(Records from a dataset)
_ _ _ _ _
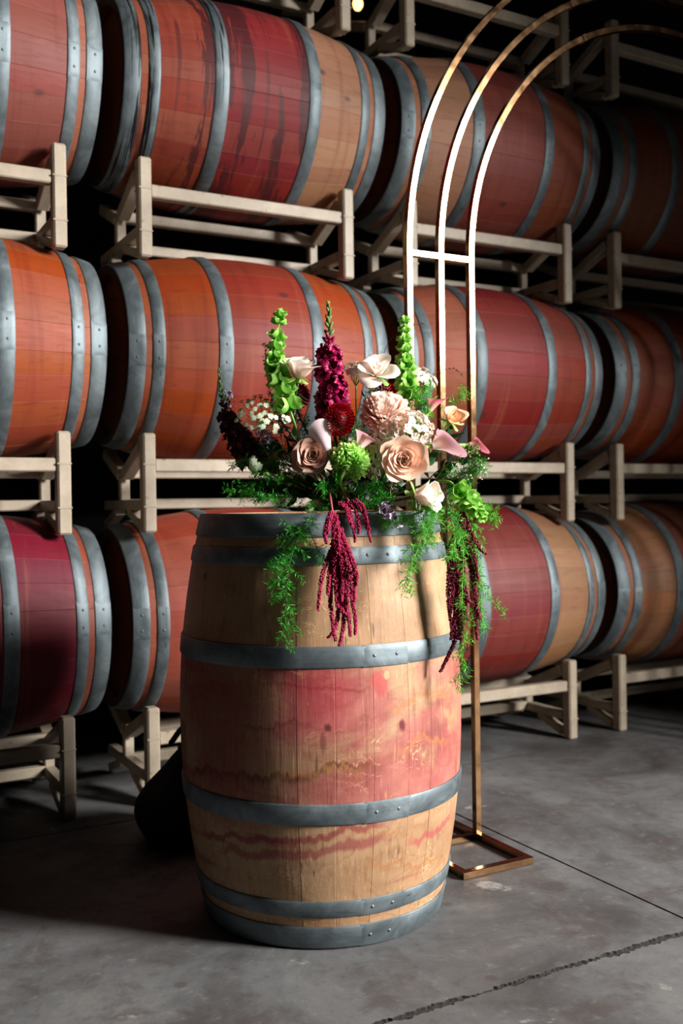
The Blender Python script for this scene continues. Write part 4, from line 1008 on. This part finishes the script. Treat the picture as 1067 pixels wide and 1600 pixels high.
SP_ = [
 ('dark round leaved sprig right of the magenta snapdragon', [(560, 720, 2.42), (565, 670, 2.40), (568, 635, 2.39), (572, 612, 2.39)], 9, .62),
 ('dark leaves under the cream rose behind the chrysanthemum', [(590, 700, 2.46), (596, 660, 2.45), (600, 630, 2.45), (585, 612, 2.44)], 8, .8),
 ('dark leaves behind the small pink callas at the right', [(650, 740, 2.42), (675, 710, 2.40), (690, 690, 2.39), (705, 670, 2.40)], 11, 1.1),
 ('dark leaves below the pink calla lily at the right', [(660, 760, 2.38), (685, 735, 2.34), (715, 722, 2.33), (745, 705, 2.34)], 12, 1.0),
 ('dark leaves under the mauve rose over the barrel rim', [(510, 780, 2.40), (490, 765, 2.32), (470, 770, 2.30), (445, 775, 2.29)], 12, 1.1),
 ('dark leaves in the shade above the tassels, below the carnation', [(560, 790, 2.40), (555, 765, 2.33), (540, 755, 2.31), (520, 752, 2.31)], 12, 1.15),
 ('dark leaves in the shade left of the small blush rose', [(600, 790, 2.40), (600, 770, 2.32), (605, 755, 2.30), (620, 752, 2.30)], 12, 1.1),
 ('dark leaves behind the mauve rose at the left', [(480, 750, 2.44), (455, 715, 2.42), (430, 700, 2.43), (400, 700, 2.44)], 14, 1.2),
 ('dark leaves between the pale calla and the left lace flower', [(490, 740, 2.46), (470, 700, 2.44), (455, 670, 2.45), (448, 640, 2.46)], 12, 1.0),
 ('dark leaves behind the lime carnation and red dahlia', [(545, 740, 2.44), (540, 710, 2.41), (535, 690, 2.40), (530, 668, 2.41)], 10, 1.0),
]
for i, (lb, pts, n, sc) in enumerate(SP_): sprig(lb, [at(*p) for p in pts], n, sc, 300 + i)
def lilac(label, pts, n, R_, mat, seed, pet=5, sc=1.):
    rr = random.Random(seed); path = spline(pts, 40); base = path[0]; root = thing('lilac_sprig', label, 'filler flower', Matrix.Translation(base)); loc = [p - base for p in path]
    part('stem', MB().tube(loc[::2], .0012, .0007, 5), G_DARK, root)
    fd = floret_data('floret', mat, pet, .0052 * sc, .0028 * sc, .5, seed)
    for i in range(n):
        t = .45 + .55 * rr.random(); p = loc[min(40, int(t * 40))]; d = Vector((rr.gauss(0, 1), rr.gauss(0, 1), rr.gauss(.3, 1))).normalized()
        ob('floret', fd, root, frame(d, p + d * R_ * rr.uniform(.3, 1)) @ Matrix.Scale(rr.uniform(.7, 1.3), 4))
LI = [
 ('dusty purple filler sprig behind the far left snapdragon tip', [(400, 730, 2.46), (380, 690, 2.47), (362, 650, 2.47), (356, 610, 2.47)], 46, .014, 1.),
 ('dusty purple sprig in the shade below the left lace flower', [(455, 740, 2.40), (435, 710, 2.38), (420, 690, 2.38), (410, 672, 2.38)], 40, .018, 1.),
 ('lilac sprig right of the tall left green bells stem', [(475, 720, 2.47), (468, 670, 2.47), (462, 640, 2.47), (472, 618, 2.47)], 40, .014, 1.1),
 ('dusty purple sprig at the left between lace flower and bells stem', [(465, 730, 2.42), (450, 690, 2.41), (440, 670, 2.41), (432, 655, 2.41)], 34, .018, .9),
 ('grey lilac star flowers at the rim right of the short tassels', [(615, 800, 2.30), (608, 790, 2.22), (600, 798, 2.19), (624, 812, 2.185)], 24, .014, 1.7),
 ('single lilac star flower under the lime carnation', [(545, 780, 2.32), (545, 765, 2.27), (546, 757, 2.25), (547, 752, 2.24)], 6, .006, 1.5),
 ('lilac star flower above the short tassels at the barrel rim', [(570, 800, 2.30), (570, 785, 2.26), (570, 780, 2.24), (571, 774, 2.23)], 7, .006, 1.5),
]
for i, (lb, pts, n, R_, sc) in enumerate(LI): lilac(lb, [at(*p) for p in pts], n, R_, P_LAV, 400 + i, 5, sc)
def spray(name, label, cat, pts, n, R_, r, mat, seed, tmin=.5, stem=None):
    rr = random.Random(seed); path = spline(pts, 40); base = path[0]; root = thing(name, label, cat, Matrix.Translation(base)); loc = [p - base for p in path]; st = MB().tube(loc[::2], .0011, .0006, 5); sd = MB()
    for i in range(n):
        t = tmin + (1 - tmin) * rr.random(); p = loc[min(40, int(t * 40))]; d = Vector((rr.gauss(0, 1), rr.gauss(0, 1), rr.gauss(.4, 1))).normalized(); e = p + d * R_ * rr.uniform(.4, 1)
        st.tube([p, p.lerp(e, .5) + Vector((0, 0, .002)), e], .0004, .0003, 3); sd.blob(e, r * rr.uniform(.7, 1.3), pv=rr.random())
    part('stem', st, stem or G_STEM, root); part('seeds', sd, mat, root, kind='stuff')
spray('seed_spray', 'fine spray of pale green seed heads at the right below the callas', 'filler flower', [at(*p) for p in ((700, 770, 2.36), (725, 745, 2.33), (742, 738, 2.32), (752, 728, 2.32))], 60, .030, .0022, P_LACE, 1)
spray('seed_spray', 'green seed spray in front of the dark leaves under the pink calla', 'filler flower', [at(*p) for p in ((680, 750, 2.34), (700, 725, 2.31), (722, 712, 2.30), (748, 700, 2.31))], 50, .018, .0024, G_BUD, 2)
spray('seed_spray', 'brown seed spray below the peach garden rose', 'filler flower', [at(*p) for p in ((612, 790, 2.30), (610, 765, 2.26), (618, 752, 2.24), (640, 748, 2.23))], 60, .014, .0019, M_SEED, 3, .4)
spray('seed_spray', 'brown seed spray left of the peach garden rose', 'filler flower', [at(*p) for p in ((600, 780, 2.34), (590, 755, 2.28), (586, 742, 2.27), (582, 735, 2.27))], 40, .012, .0019, M_SEED, 4, .5)
spray('seed_spray', 'dark seed spray left of the tall left green bells', 'filler flower', [at(*p) for p in ((440, 680, 2.44), (424, 620, 2.42), (416, 570, 2.42), (414, 535, 2.42))], 70, .010, .0016, M_TWIG, 5, .3, M_TWIG)
spray('seed_spray', 'small reddish seed spray under the cream rose', 'filler flower', [at(*p) for p in ((590, 690, 2.44), (588, 640, 2.42), (582, 615, 2.41), (572, 600, 2.41))], 60, .014, .0018, M_SEED, 6, .5)
def twig(label, pts, n, seed):
    rr = random.Random(seed); path = spline(pts, 40); base = path[0]; root = thing('twig', label, 'twig', Matrix.Translation(base)); loc = [p - base for p in path]
    part('stem', MB().tube(loc[::2], .0007, .0004, 5), M_TWIG, root); mb = MB()
    for i in range(n):
        t = .45 + .55 * i / n; p = loc[min(40, int(t * 40))]; a = Vector((rr.uniform(-1, 1), rr.uniform(-.5, .5), rr.uniform(-.2, 1))).normalized()
        mb.blob(p + a * .003, .0026, (1, .5, .35), frame(a).to_3x3() @ Matrix.Rotation(pi / 2, 3, 'Y'))
    part('buds', mb, M_TWIG, root, kind='stuff')
twig('thin dark twig arching to the right in front of the gold legs', [at(*p) for p in ((650, 640, 2.46), (672, 590, 2.44), (700, 577, 2.44), (715, 579, 2.44), (724, 590, 2.44))], 14, 1)
twig('thin dark twig arching over the right green bells', [at(*p) for p in ((590, 600, 2.47), (604, 540, 2.45), (625, 518, 2.44), (645, 508, 2.44), (666, 506, 2.44))], 16, 2)
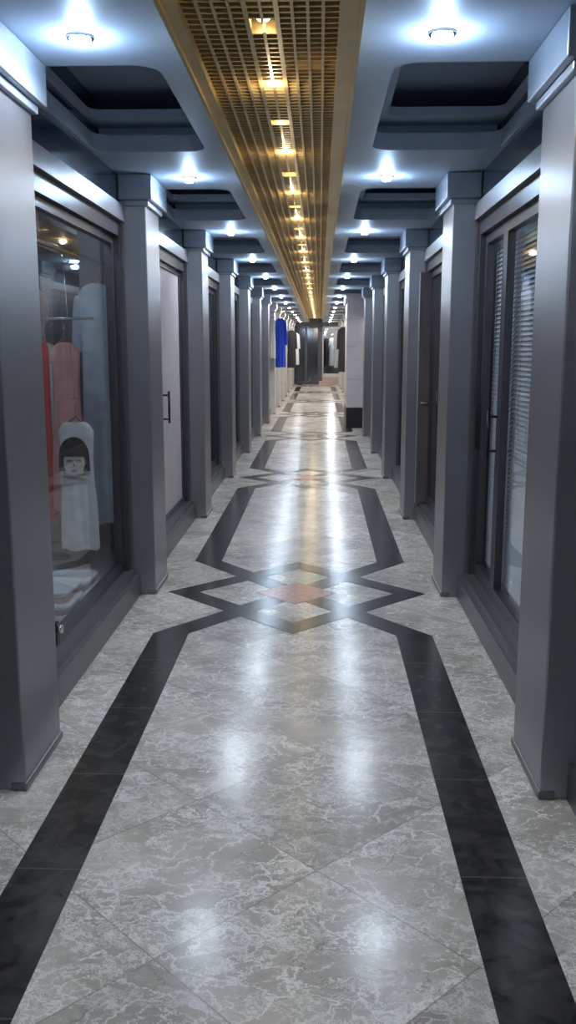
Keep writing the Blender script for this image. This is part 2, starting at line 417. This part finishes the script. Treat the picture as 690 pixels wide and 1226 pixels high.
for j,ly in enumerate(lampY):
    if ly<GE-0.1 and j%2==0: light('warm_lamp',(xc,ly,2.395),1.2,(1.0,0.80,0.50),0.02,parent=gl)
for ly in [0.3+2.9*i for i in range(11)]:
    light('plenum_fill',(xc+0.13,ly,2.54),0.3,(1.0,0.78,0.48),0.02,parent=gl); light('plenum_fill',(xc-0.13,ly+1.4,2.54),0.3,(1.0,0.78,0.48),0.02,parent=gl)  # fill lights without fixtures, added above the slats to brighten the grille

# ---------------------------------------------------------------- LED recessed downlights
for k in range(-2,14):
    y=3.06+P*k - (0.10 if k else 0.0)
    for x in (-0.76,0.375):
        b=B()
        n=24
        b.cyl((x,y,2.459),(x,y,2.452),0.045,0.042,M_CHROME,n)
        b.cyl((x,y,2.452),(x,y,2.434),0.034,0.022,M_LED,n)
        o=b.done('recessed_ceiling_light')
        pw=21 if k<2 else (32 if k<6 else 60)
        colr=(0.87,0.93,1.0) if k<6 else (1.0,0.93,0.86)
        light('led',(x,y,2.430),pw,colr,0.06,'SPOT',parent=o,spot=170)
        if k<8: light('led_halo',(x,y,2.385),3.6,(0.46,0.69,1.0),0.02,parent=o)

# ---------------------------------------------------------------- garments
def cloth(name,col,rough=0.85): return simple(name,col,rough,0,0.12,14,bump=0.15)
C_PINK=cloth('pink_fabric',(0.60,0.32,0.30)); C_GREY=cloth('pale_blue_grey_fabric',(0.52,0.58,0.64)); C_WHITE=cloth('white_fabric',(0.66,0.67,0.69))
C_OFF=cloth('dull_grey_fabric',(0.33,0.34,0.36))
C_BLUE=cloth('royal_blue_fabric',(0.02,0.07,0.60)); C_BLACK=cloth('black_fabric',(0.02,0.02,0.025)); C_RED=cloth('red_fabric',(0.5,0.04,0.04)); C_TAN=cloth('tan_fabric',(0.42,0.30,0.2))
M_SKIN=simple('mannequin_skin',(0.55,0.42,0.34),0.45); M_INK=simple('print_ink',(0.015,0.013,0.015),0.7); M_LIP=simple('print_lip',(0.16,0.09,0.09),0.7); M_FACE=simple('print_pale',(0.48,0.47,0.46),0.7)
def garment(name,loc,ang,w,length,mat,sleeve=0.0,flare=1.1,hanger=True,depth=0.07,neck=0.28,ph=0.0,b=None,fin=True,hl=1.0):
    own = b is None
    if own: b=B()
    R=Matrix.Rotation(ang,4,'Z'); T=Matrix.Translation(loc)@R
    n=56; rings=[]
    lv=[0,0.02,0.045,0.08,0.14,0.22,0.3,0.4,0.5,0.6,0.7,0.8,0.9,1.0]
    for t in lv:
        if t<=0.08:
            q=t/0.08; hw=w/2*(neck+(1-neck)*q**0.6); z=-0.055*(q**1.3)
        else:
            q=(t-0.08)/0.92; hw=w/2*((1-0.12*math.sin(min(1,q*1.6)*math.pi)) + (flare-1)*q**1.5); z=-0.055-(length-0.055)*q
        dp=depth*(0.55+0.45*min(1,t/0.2))*(0.8+0.35*t)
        am=0.12*min(1,max(0,t-0.15)*2)
        r=[]
        for i in range(n):
            a=2*math.pi*i/n; f=1+am*math.sin(7*a+ph+t*1.2)+am*0.6*math.sin(11*a+ph*2-t)
            r.append(T@Vector((hw*math.cos(a)*(1+0.02*math.sin(5*a)),dp*math.sin(a)*f*1.0,z+0.006*math.sin(5*a+ph)*t)))
        rings.append(r)
    b.rings(rings,mat,cap0=False,cap1=False)
    if sleeve>0:
        for s in (-1,1):
            rr=[]
            for j in range(8):
                q=j/7; cx=s*(w/2*0.80+0.035*q+0.01); cz=-0.07-sleeve*q; rad=0.052*(1-0.25*q)*(0.8+0.2*min(1,q*4))
                r=[]
                for i in range(16):
                    a=2*math.pi*i/16
                    r.append(T@Vector((cx+rad*math.cos(a)*0.9, rad*0.75*math.sin(a)*(1+.1*math.sin(3*a+j)), cz-0.12*s*rad*math.cos(a))))
                rr.append(r)
            b.rings(rr,mat,cap0=True,cap1=False)
    if hanger:
        p=[T@Vector(v) for v in ((-w*0.40,0,-0.035),(0,0,0.03),(w*0.40,0,-0.035),(0,0,0.09),(0.02,0,0.115),(0,0,0.135),(-0.02,0,0.12))]
        b.cyl(p[0],p[1],0.006,0.007,M_WOOD,8); b.cyl(p[1],p[2],0.007,0.006,M_WOOD,8)
        b.cyl(p[1],p[3],0.0025,0.0025,M_CHROME,8)
        for q in range(3,6): b.cyl(p[q],p[q+1],0.0025,0.0025,M_CHROME,8)
    if own and fin: return b.done(name,recalc=False)
    return b
def ell(b,T,cx,cz,rx,rz,off,m,n=24,a0=0,a1=360):
    b.poly([T@Vector((cx+rx*math.cos(math.radians(a0+(a1-a0)*i/n)),off,cz+rz*math.sin(math.radians(a0+(a1-a0)*i/n)))) for i in range(n if a1-a0==360 else n+1)],m)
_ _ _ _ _
# EXERCISE REQUIREMENTS
Copy every line that contains the string "wide".

# RESPONSE
The Blender Python script for this scene continues. Write part 4, from line 1008 on. This part finishes the script. Treat the picture as 1067 pixels wide and 1600 pixels high.
Keep writing the Blender script for this image. This is part 2, starting at line 417. This part finishes the script. Treat the picture as 690 pixels wide and 1226 pixels high.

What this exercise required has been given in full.